Pakistan is one of the few countries in the world that continues to mercilessly execute prisoners for crimes committed when they were juveniles even though it has passed laws banning it. The Juvenile Justice System Ordinance 2000 explicitly states that no child shall be awarded punishment of death while Pakistan has also ratified the Convention on the Rights of the Child and the International Covenant on Civil and Political Rights, both of which forbid capital punishment for juveniles. Yet, according to a report from the Justice Project Pakistan, about 10 percent – or 800 persons – of the death row population is made up of juvenile offenders. Since 2015, when that eerie pre-dawn walk to the gallows began once again, at least six persons who were juveniles at the time of the crime they were found guilty of having committed have been hanged. The youngest amongst them was only 14 when accused of murder. In the case of Aftab Bahadur, to whom the report is dedicated, the boy convicted at the age of 14 of murder spent 24 years in jail before he was hanged while the man who had testified against him stood outside the police gates crying and screaming that his testimony had been extracted through coercion.

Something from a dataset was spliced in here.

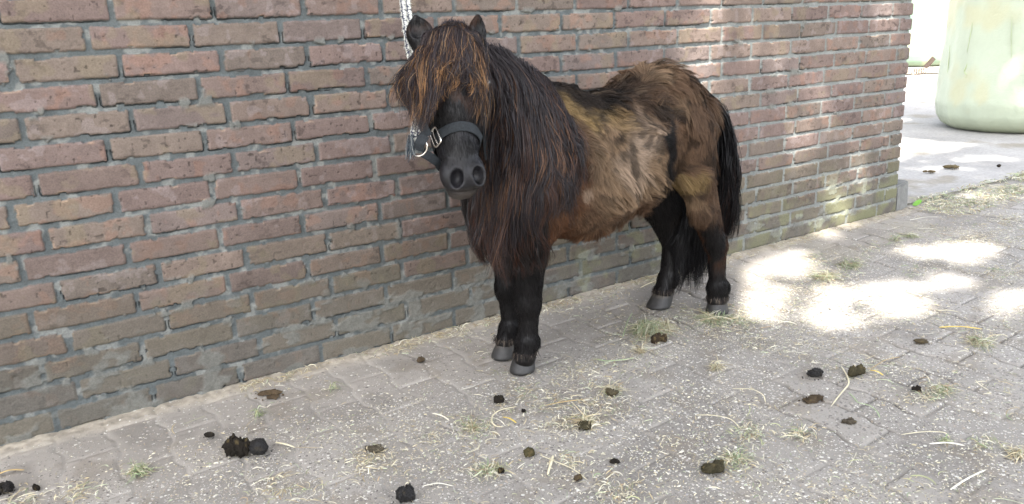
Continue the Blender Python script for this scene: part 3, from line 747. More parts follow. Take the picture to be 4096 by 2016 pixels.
# mane: roots along the crest from the poll to the withers, falling over the near side
def G3(rows): return np.array([[yp(a, b, c) for a, b, c in r] for r in rows])
mane_g = G3([
    [(1880, 170, -.455), (1935, 340, -.51), (1950, 520, -.48), (1930, 760, -.45), (1905, 960, -.44)],
    [(1905, 185, -.45), (1978, 340, -.51), (1985, 560, -.51), (1960, 800, -.49), (1945, 1040, -.48)],
    [(1945, 200, -.44), (2045, 350, -.51), (2060, 600, -.53), (2030, 850, -.52), (2010, 1090, -.49)],
    [(2000, 205, -.42), (2110, 380, -.50), (2140, 640, -.54), (2110, 830, -.54), (2100, 1010, -.51)],
    [(2040, 235, -.40), (2125, 400, -.49), (2180, 630, -.54), (2190, 790, -.55), (2170, 930, -.53)],
    [(2085, 265, -.38), (2165, 410, -.48), (2235, 600, -.53), (2255, 740, -.545), (2240, 870, -.53)],
    [(2130, 295, -.36), (2200, 415, -.46), (2265, 570, -.52), (2300, 680, -.53), (2310, 790, -.53)],
    [(2150, 320, -.35), (2215, 400, -.44), (2275, 510, -.50), (2310, 600, -.52), (2330, 690, -.53)]])
def mane_streak(col, s, lr, hr, Q):
    n, seg = col.shape[:2]
    red = ((lr > .66)[:, None] & (hr > .25)[:, None]) * sst(.15, .8, s)[None]
    col = mix(col, np.broadcast_to(rgb(.062, .029, .019), col.shape), .85 * red)
    gin = ((hr > .955)[:, None] | ((lr > .93) & (hr > .4))[:, None]) * sst(.1, .55, s)[None]
    col = mix(col, np.broadcast_to(rgb(.15, .072, .033), col.shape), .9 * gin)
    gray = ((lr < .008) & (hr > .6))[:, None] * sst(.5, .7, s)[None]
    return mix(col, np.broadcast_to(rgb(.22, .2, .2), col.shape), .8 * gray)
long_hair('mane', None, mane_g, (420, 54), .014, .008, rgb(.019, .0150, .0165), mane_streak, W0=.0005, clear=(.003, .022), seg=20, curl=1.2, tipfrac=.5, lmin=.55)
# breast hair hanging in front of and between the fore legs
br_g = G3([
    [(1905, 690, -.40), (1880, 810, -.41), (1885, 930, -.42), (1915, 1040, -.42)],
    [(1930, 710, -.44), (1920, 850, -.45), (1935, 980, -.45), (1960, 1080, -.44)],
    [(1980, 760, -.50), (1990, 880, -.50), (2010, 1010, -.48), (2030, 1130, -.47)],
    [(2060, 780, -.52), (2080, 890, -.51), (2095, 1000, -.48), (2105, 1100, -.46)],
    [(2150, 800, -.53), (2170, 900, -.51), (2180, 1000, -.49), (2180, 1090, -.47)]])
def br_streak(col, s, lr, hr, Q):
    red = ((lr > .5)[:, None] & (hr > .4)[:, None]) * sst(.1, .8, s)[None]
    return mix(col, np.broadcast_to(rgb(.058, .022, .013), col.shape), .8 * red)
long_hair('breast_hair', None, br_g, (90, 40), .012, .006, rgb(.013, .0100, .0095), br_streak, W0=.0006, clear=(.004, .022), seg=12)
# forelock: parted at the poll, fringing both sides of the face
A0 = -.49
fl_g = G3([
    [(1760, 150, -.475), (1655, 235, -.49), (1592, 330, -.49), (1590, 400, -.48)],
    [(1765, 140, -.475), (1665, 235, -.51), (1620, 370, -.515), (1635, 470, -.50)],
    [(1775, 128, -.475), (1695, 240, -.53), (1650, 390, -.545), (1655, 530, -.54)],
    [(1785, 105, -.47), (1715, 240, -.545), (1680, 390, -.57), (1670, 545, -.57)],
    [(1795, 100, -.47), (1750, 240, -.555), (1735, 370, -.585), (1690, 535, -.60)],
    [(1803, 98, -.47), (1775, 230, -.56), (1765, 340, -.585), (1735, 440, -.60)],
    [(1815, 98, -.47), (1815, 220, -.56), (1810, 300, -.585), (1790, 370, -.59)],
    [(1825, 98, -.47), (1865, 220, -.56), (1875, 290, -.585), (1870, 350, -.59)],
    [(1838, 100, -.47), (1900, 230, -.55), (1920, 350, -.575), (1895, 470, -.59)],
    [(1850, 105, -.47), (1920, 230, -.54), (1938, 380, -.56), (1920, 560, -.58)],
    [(1855, 120, -.465), (1935, 240, -.52), (1965, 370, -.53), (1955, 500, -.53)]])
def fl_streak(col, s, lr, hr, Q):
    br = ((hr > .55) | (lr > .7))[:, None] * sst(.0, .6, s)[None]
    col = mix(col, np.broadcast_to(rgb(.034, .019, .014), col.shape), .75 * br)
    gin = (((lr > .82) & (hr > .45)) | (hr > .93))[:, None] * sst(.25, .8, s)[None]
    col = mix(col, np.broadcast_to(rgb(.27, .135, .052), col.shape), .9 * gin)
    tan = (hr > .93)[:, None] * sst(.0, .4, s)[None]
    return mix(col, np.broadcast_to(rgb(.30, .19, .10), col.shape), .7 * tan)
long_hair('forelock', None, fl_g, (150, 34), .010, .006, rgb(.026, .020, .0225), fl_streak, W0=.00045, clear=(.003, .014), seg=18, curl=1.2, tipfrac=.5)
# tuft standing on the poll
tp_g = G3([[(1770, 160, -.465), (1765, 125, -.475), (1745, 135, -.49), (1725, 200, -.51)], [(1795, 150, -.465), (1800, 108, -.475), (1790, 105, -.49), (1770, 140, -.50)], [(1825, 150, -.465), (1835, 108, -.475), (1840, 105, -.49), (1850, 150, -.50)], [(1845, 160, -.46), (1860, 125, -.47), (1885, 150, -.48), (1905, 230, -.50)]])
long_hair('poll_tuft', None, tp_g, (40, 34), .006, .003, rgb(.030, .0235, .024), fl_streak, W0=.00045, clear=(.002, .010), seg=10, curl=.8)
# tail: falls from the dock, bulges out behind and ends between the hind legs
tl_g = G3([
    [(2730, 320, -.30), (2780, 450, -.30), (2760, 700, -.28), (2700, 950, -.27), (2720, 1170, -.29)],
    [(2745, 322, -.31), (2825, 450, -.31), (2830, 700, -.30), (2760, 950, -.28), (2760, 1175, -.30)],
    [(2755, 325, -.33), (2860, 460, -.33), (2880, 700, -.33), (2810, 930, -.30), (2790, 1165, -.31)],
    [(2760, 328, -.34), (2880, 475, -.34), (2905, 700, -.36), (2870, 900, -.34), (2820, 1130, -.33)],
    [(2765, 330, -.34), (2890, 475, -.35), (2920, 680, -.38), (2915, 850, -.37), (2890, 1010, -.36)],
    [(2765, 330, -.34), (2895, 465, -.35), (2930, 660, -.39), (2945, 820, -.38), (2925, 960, -.37)]])
def tl_streak(col, s, lr, hr, Q):
    red = (hr > .82)[:, None] * sst(.4, .9, s)[None] * (Q[..., 0] > 1.68)
    return mix(col, np.broadcast_to(rgb(.040, .021, .015), col.shape), .8 * red)
long_hair('tail', None, tl_g, (190, 62), .013, .008, rgb(.0065, .006, .007), tl_streak, W0=.0007, clear=(.004, .02), seg=18, tipfrac=.25)

# ---- hooves
def hoof(cx, cy, toe, wid, hgt, tilt, label=None):
    t = np.array([math.cos(toe), math.sin(toe)]); r = np.array([-t[1], t[0]])
    V = []; nv = 24
    lv = np.linspace(0, 1, 9)
    for k, h in enumerate(lv):
        f = 1 - .28 * h
        ring = 1 + .012 * math.sin(h * 26)
        for a in np.arange(nv) / nv * 2 * np.pi:
            ca, sa = math.cos(a), math.sin(a)
            lx = (wid * 1.10 * max(ca, 0) + wid * .88 * min(ca, 0)) * f * ring - tilt * h * hgt + (-.004 if k == 0 else 0) * ca
            ly = wid * .98 * sa * f * ring + (-.002 if k == 0 else 0) * sa
            z = .001 + h * hgt * (1 + .22 * ca)
            V.append([cx + lx * t[0] + ly * r[0], cy + lx * t[1] + ly * r[1], z])
    V = np.array(V); F = []
    for k in range(len(lv) - 1):
        for j in range(nv): F.append((k * nv + j, k * nv + (j + 1) % nv, (k + 1) * nv + (j + 1) % nv, (k + 1) * nv + j))
    n0 = len(V); V = np.vstack([V, [[cx, cy, .002]], V[-nv:].mean(0)[None] + [[0, 0, .002]]])
    for j in range(0, nv, 2):
        F.append((n0, (j + 2) % nv, j + 1, j)); F.append((n0 + 1, (len(lv) - 1) * nv + j, (len(lv) - 1) * nv + j + 1, (len(lv) - 1) * nv + (j + 2) % nv))
    hz = np.clip((V[:, 2]) / hgt, 0, 1.2)
    c = mix(np.repeat(rgb(.038, .037, .036)[None], len(V), 0), np.repeat(rgb(.12, .10, .075)[None], len(V), 0), sst(.55, 1.0, hz) * sst(.3, .6, fbm3(V, .02, 741)))
    c = c * (.8 + .4 * noise3(V * [1, 1, 4], .012, 745))[:, None]
    mesh_obj('hoof', V, F, M_HOOF, c, parent=pony, base=PB0)
M_HOOF = mat('horn', rough=.5, spec=.4, bump=(120, .001), vary=(90, .2))
hoof(.872, -.401, math.radians(212), .037, .050, .50)
hoof(.886, -.287, math.radians(195), .039, .049, .50)
hoof(1.613, -.417, math.radians(220), .038, .053, .25)
hoof(1.510, -.257, math.radians(188), .042, .052, .75)
# pale dusty hair fringe over each hoof
fr_pts = []
for cx, cy in ((.882, -.406), (.896, -.284), (1.616, -.415), (1.533, -.254)):
    n = 230; a = rng.random(n) * 6.28; R = .031 + .004 * rng.random(n)
    p = np.stack([cx + R * np.cos(a), cy + R * np.sin(a), .050 + .012 * rng.random(n)], -1)
    o = np.stack([np.cos(a), np.sin(a), a * 0], -1)
    s = np.linspace(0, 1, 4)[None, :, None]; L = rng.uniform(.004, .018, n)[:, None, None]
    fr_pts.append(p[:, None] + o[:, None] * L * .4 * s + np.array([0, 0, -1.])[None, None] * L * s + rng.normal(size=(n, 1, 3)) * .15 * L * s)
Q = np.concatenate(fr_pts); col = (rgb(.025, .02, .018) + (rng.random(len(Q)) > .6)[:, None] * rgb(.16, .13, .10) * rng.random(len(Q))[:, None])[:, None] + 0 * Q
V, F, cl = ribbons(Q, np.full(Q.shape[:2], .0005) * np.array([1, 1, .8, .3]), side_vec(Q, .5), col)
mesh_obj('fetlock_hair', V, F, m_coat, cl, parent=pony, base=PB0)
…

The reason we continue to execute juvenile offenders is because, at least in practice, the state has decided that the Juvenile System Ordinance does not extend to anti-terrorism courts. Since anti-terrorism courts now hear all manner of cases unrelated to terrorism, this is used as a loophole to execute juvenile offenders. In addition, the courts put the burden of proof on establishing their age on the defendants themselves. According to the JPP, the courts do not even accept Nadra-issued identification documents as they are said to be unreliable. But the onus should then be on the state to ascertain the correct age of a defendant rather than forcing the defendants themselves, who are usually poor and uneducated, to prove it. The courts could also order bone density test – which has a margin of error of two years – to better determine age, with the benefit of the doubt given to the defendant. More than anything else, we need to change how we think of juvenile offenders. Incarceration should be used sparingly and where it is deemed necessary, the focus should be on reform, not punishment. The children who are sent to prison need to be given an education, taught necessary life skills and given access to counselling. And they should never be kept in the same prison as adults, as happens regularly in Pakistan. In prison, children are more vulnerable to torture, rape and beatings, and are likely to be far more damaged when they are released from prison than when they first entered it. That this happens so often is an indictment of Pakistan’s justice system and highlights the dangers of using the death penalty so frequently in a situation where there is no guarantee that persons will receive the justice due to them under the law.